State-owned Oil and Natural Gas Corp. Ltd (ONGC) has received approval from the government to sell its stake in Indian Oil Corp. Ltd (IOC) and GAIL India Ltd to help fund the Rs36,915 crore acquisition of Hindustan Petroleum Corp. Ltd (HPCL).
ONGC holds a 13.77% stake in nation’s biggest refiner IOC, which at Tuesday’s trading price is worth over Rs26,200 crore. It also holds 4.86% stake in gas utility GAIL, which is worth over Rs3,847 crore.
Top sources with direct knowledge of the issue said the government gave ONGC nod to sell its shareholding in IOC and GAIL earlier this month but the company is waiting for the right price to offload the shares.
Currently, ONGC is funding the acquisition of government’s 51.11% stake in oil refining and marketing firm HPCL from the about Rs12,000 crore cash it has and short- term borrowing.
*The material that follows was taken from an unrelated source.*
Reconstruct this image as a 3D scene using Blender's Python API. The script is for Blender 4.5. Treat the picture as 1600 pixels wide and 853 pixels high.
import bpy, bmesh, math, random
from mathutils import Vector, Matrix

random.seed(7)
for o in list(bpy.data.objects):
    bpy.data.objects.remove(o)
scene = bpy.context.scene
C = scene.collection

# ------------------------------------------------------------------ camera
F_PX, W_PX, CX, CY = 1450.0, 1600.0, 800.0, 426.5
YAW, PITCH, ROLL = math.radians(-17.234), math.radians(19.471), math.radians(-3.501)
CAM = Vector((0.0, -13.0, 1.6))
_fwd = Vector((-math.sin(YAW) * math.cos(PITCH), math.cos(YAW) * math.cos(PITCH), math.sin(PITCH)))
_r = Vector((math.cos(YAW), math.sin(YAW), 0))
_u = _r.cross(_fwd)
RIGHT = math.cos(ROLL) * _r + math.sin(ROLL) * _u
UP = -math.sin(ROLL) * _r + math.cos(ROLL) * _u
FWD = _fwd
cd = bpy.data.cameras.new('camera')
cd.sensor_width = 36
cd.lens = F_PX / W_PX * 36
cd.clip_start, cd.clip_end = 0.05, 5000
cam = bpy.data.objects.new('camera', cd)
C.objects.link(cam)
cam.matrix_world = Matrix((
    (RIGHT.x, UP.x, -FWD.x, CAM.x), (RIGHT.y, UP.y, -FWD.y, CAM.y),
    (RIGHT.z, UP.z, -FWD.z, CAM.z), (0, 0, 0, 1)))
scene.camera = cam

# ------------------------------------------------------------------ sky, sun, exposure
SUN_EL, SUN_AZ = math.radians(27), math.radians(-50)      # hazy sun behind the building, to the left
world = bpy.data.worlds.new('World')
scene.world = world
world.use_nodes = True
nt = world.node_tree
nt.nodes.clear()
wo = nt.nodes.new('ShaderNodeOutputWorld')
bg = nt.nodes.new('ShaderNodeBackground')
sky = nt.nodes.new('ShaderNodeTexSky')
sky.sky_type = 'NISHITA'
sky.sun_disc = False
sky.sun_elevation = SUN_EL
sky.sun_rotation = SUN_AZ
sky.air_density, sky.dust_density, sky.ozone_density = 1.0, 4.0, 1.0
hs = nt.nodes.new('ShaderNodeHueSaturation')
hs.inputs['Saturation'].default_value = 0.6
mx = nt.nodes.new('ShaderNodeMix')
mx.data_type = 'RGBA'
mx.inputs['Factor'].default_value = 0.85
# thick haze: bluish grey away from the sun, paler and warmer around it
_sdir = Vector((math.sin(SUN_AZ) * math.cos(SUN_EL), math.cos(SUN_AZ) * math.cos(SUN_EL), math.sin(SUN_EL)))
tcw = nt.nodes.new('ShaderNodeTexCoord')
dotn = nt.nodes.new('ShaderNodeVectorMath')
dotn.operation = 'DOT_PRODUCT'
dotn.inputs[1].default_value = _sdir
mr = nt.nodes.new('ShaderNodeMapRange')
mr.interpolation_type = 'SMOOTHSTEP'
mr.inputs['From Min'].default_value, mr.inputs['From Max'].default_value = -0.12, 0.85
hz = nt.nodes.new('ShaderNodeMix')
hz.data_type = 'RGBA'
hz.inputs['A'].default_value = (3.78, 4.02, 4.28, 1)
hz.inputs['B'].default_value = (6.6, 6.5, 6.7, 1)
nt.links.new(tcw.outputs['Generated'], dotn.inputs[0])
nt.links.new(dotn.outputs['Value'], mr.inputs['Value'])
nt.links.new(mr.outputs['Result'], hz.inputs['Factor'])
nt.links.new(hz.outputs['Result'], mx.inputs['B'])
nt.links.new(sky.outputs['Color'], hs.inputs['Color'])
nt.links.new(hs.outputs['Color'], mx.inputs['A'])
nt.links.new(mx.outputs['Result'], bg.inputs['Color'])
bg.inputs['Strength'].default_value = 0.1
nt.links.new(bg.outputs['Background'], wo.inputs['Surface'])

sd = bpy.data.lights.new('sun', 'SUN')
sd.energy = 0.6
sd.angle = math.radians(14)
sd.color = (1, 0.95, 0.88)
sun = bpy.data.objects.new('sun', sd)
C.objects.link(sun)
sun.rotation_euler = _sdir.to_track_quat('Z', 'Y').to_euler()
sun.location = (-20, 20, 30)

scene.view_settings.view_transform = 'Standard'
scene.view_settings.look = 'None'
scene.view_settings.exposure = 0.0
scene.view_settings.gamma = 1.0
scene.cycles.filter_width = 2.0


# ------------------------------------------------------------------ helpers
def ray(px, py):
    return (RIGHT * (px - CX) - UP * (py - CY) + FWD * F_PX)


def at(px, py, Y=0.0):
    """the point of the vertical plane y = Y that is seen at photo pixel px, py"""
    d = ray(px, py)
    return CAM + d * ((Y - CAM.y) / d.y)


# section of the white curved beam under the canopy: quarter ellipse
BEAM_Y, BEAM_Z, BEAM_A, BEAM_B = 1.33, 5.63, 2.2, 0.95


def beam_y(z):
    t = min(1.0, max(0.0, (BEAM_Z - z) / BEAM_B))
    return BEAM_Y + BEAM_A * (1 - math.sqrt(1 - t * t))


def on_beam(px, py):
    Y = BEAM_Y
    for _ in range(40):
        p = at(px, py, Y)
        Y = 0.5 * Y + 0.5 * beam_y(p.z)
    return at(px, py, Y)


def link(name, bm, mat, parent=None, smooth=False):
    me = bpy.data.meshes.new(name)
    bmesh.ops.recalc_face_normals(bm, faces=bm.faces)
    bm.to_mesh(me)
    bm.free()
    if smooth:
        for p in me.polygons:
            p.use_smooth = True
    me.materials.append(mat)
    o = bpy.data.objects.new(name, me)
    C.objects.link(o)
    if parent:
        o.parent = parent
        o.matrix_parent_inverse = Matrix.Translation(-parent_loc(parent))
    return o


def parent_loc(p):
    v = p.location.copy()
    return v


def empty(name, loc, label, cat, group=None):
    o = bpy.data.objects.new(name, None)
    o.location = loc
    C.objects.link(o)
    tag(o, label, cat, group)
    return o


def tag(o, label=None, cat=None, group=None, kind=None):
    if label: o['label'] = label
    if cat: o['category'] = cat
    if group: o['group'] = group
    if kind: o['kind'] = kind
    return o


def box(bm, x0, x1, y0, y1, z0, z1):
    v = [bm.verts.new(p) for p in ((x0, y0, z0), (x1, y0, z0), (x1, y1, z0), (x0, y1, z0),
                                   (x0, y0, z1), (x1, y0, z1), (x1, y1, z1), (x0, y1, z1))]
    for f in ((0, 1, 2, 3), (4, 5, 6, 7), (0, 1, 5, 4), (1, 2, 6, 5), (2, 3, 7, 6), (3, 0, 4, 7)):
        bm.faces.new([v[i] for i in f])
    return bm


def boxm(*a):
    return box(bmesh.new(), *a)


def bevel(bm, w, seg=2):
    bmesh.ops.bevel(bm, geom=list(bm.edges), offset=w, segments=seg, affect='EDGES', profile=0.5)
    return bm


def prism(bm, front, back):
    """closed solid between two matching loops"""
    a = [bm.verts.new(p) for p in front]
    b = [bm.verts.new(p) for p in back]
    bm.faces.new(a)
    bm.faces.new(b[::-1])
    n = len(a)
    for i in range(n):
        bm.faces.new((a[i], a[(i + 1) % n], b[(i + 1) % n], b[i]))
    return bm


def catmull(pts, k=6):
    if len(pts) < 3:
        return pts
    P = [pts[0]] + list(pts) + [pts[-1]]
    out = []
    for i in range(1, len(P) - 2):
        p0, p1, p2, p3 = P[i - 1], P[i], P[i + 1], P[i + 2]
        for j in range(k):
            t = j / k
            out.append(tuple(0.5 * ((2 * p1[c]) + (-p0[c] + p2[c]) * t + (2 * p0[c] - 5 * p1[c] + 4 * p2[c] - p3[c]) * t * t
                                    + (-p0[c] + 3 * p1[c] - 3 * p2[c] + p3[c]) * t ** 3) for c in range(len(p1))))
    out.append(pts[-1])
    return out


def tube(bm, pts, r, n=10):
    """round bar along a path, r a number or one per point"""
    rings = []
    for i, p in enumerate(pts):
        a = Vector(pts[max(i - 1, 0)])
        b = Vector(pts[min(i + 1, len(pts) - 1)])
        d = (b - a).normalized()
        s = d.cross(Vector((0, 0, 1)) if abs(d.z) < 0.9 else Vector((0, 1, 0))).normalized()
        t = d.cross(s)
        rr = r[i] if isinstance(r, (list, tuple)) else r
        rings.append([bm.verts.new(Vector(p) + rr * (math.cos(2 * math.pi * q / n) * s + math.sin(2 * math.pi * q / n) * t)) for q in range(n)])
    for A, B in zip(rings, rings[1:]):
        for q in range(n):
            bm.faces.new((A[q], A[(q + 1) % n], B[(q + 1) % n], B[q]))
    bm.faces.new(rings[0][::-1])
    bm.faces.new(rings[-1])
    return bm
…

Sources said ONGC is a zero-debt company and wants to retain that status.
The short-term loan it is availing have provision to pre-pay without any penalty. It plans to pre-pay the one-year tenure loan it is taking for HPCL buy by selling IOC and GAIL shares in due course, they said.
Sources said ONGC had held talks with Life Insurance Corp. of India (LIC) for selling IOC and GAIL shares but the state- owned insurer insisted on buying them at 10% discount to the prevailing price. So, ONGC has decided to offload the shares in open market.
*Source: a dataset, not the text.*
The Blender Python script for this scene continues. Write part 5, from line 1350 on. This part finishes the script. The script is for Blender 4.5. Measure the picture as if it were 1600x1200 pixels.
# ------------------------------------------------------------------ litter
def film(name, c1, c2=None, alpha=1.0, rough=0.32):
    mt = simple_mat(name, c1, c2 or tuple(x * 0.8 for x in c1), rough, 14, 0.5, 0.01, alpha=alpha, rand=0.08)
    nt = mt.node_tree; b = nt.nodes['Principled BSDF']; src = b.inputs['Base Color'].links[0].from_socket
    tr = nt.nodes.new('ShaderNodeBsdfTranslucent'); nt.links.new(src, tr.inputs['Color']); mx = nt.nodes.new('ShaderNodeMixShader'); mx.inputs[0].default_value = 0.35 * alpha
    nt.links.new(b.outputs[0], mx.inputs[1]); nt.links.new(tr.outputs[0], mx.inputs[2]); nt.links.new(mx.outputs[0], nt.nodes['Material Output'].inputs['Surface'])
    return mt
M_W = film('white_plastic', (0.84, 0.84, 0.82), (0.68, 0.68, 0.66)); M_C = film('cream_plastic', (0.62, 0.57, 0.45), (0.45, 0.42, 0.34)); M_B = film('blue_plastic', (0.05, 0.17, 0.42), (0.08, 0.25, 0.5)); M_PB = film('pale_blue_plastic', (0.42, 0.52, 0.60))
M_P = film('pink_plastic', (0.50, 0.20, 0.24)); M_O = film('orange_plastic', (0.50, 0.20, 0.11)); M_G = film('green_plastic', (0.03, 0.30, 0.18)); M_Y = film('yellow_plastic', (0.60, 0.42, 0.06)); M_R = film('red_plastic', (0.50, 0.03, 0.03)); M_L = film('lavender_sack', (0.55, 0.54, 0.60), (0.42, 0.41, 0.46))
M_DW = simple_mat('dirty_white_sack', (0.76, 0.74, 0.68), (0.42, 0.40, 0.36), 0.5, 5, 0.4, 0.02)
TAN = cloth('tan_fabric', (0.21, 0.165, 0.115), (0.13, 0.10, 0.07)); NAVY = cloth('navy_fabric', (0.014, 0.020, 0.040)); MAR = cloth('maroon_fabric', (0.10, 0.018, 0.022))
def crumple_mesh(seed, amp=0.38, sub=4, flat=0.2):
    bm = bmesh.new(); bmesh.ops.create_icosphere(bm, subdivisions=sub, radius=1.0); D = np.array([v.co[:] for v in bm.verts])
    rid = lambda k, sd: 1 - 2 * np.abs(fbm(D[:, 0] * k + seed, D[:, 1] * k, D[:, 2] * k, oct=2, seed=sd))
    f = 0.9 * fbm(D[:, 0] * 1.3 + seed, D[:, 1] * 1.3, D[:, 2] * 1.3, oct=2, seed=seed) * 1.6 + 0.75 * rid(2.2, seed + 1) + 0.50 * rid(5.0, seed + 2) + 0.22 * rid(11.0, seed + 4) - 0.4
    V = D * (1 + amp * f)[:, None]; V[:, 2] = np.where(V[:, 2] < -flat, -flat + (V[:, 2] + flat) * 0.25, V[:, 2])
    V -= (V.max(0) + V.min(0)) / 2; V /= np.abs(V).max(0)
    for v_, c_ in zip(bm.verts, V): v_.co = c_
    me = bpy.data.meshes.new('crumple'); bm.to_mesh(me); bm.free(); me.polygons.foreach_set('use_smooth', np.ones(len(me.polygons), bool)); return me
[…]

ONGC’s purchase of HPCL would create India’s first integrated oil company. This would be ONGC’s biggest acquisition and second buyout this fiscal after its Rs7,738 crore acquisition of 80% stake in Gujarat State Petroleum Corp.’s KG basin gas block.
ONGC chairman and managing director Shashi Shanker had on Sunday stated that the company’s board has approved raising of the borrowing limit from Rs25,000 crore to Rs35,000 crore. This will be the company’s first ever debt.
“We will use our (Rs12,000-13,000 crore) cash first and then the liquid assets and debt will be last,” Shanker had said. “This order can change, because we won’t sell the liquid assets in distress. Also, we have offers for over Rs50,000 crore debt at very competitive rates, both foreign currency and local.”
Shanker had said the company paid less than the acquisition price recommended by the company’s valuation adviser, Ernst and Young (EY). He, however, refused to share details.
The Rs473.97 per share ONGC is paying to the government is 14% higher than Friday’s closing price of HPCL and over 10% of the 60-day weighted average of the HPCL scrip. Sources said while the government was seeking as much as Rs69,000 crore for selling controlling stake in HPCL, EY had put HPCL’s valuation at Rs475 a share plus a premium for getting the controlling stake. The outside advice the company took from Citi put the price at Rs500 per share.
The stake sale will help the government cross its sell- off target for the first time and would help stick to the fiscal deficit target of 3.2% of gross domestic product. The government had set a target of Rs72,500 crore from disinvestment proceeds this fiscal. Before the ONGC-HPCL deal, it had collected Rs54,337.60 crore.
HPCL will add 23.8 million tonnes of annual oil refining capacity to ONGC’s portfolio, making it the third-largest refiner in the country after IOC and Reliance Industries Ltd. ONGC already is majority owner of MRPL, which has a 15- million tonne refinery.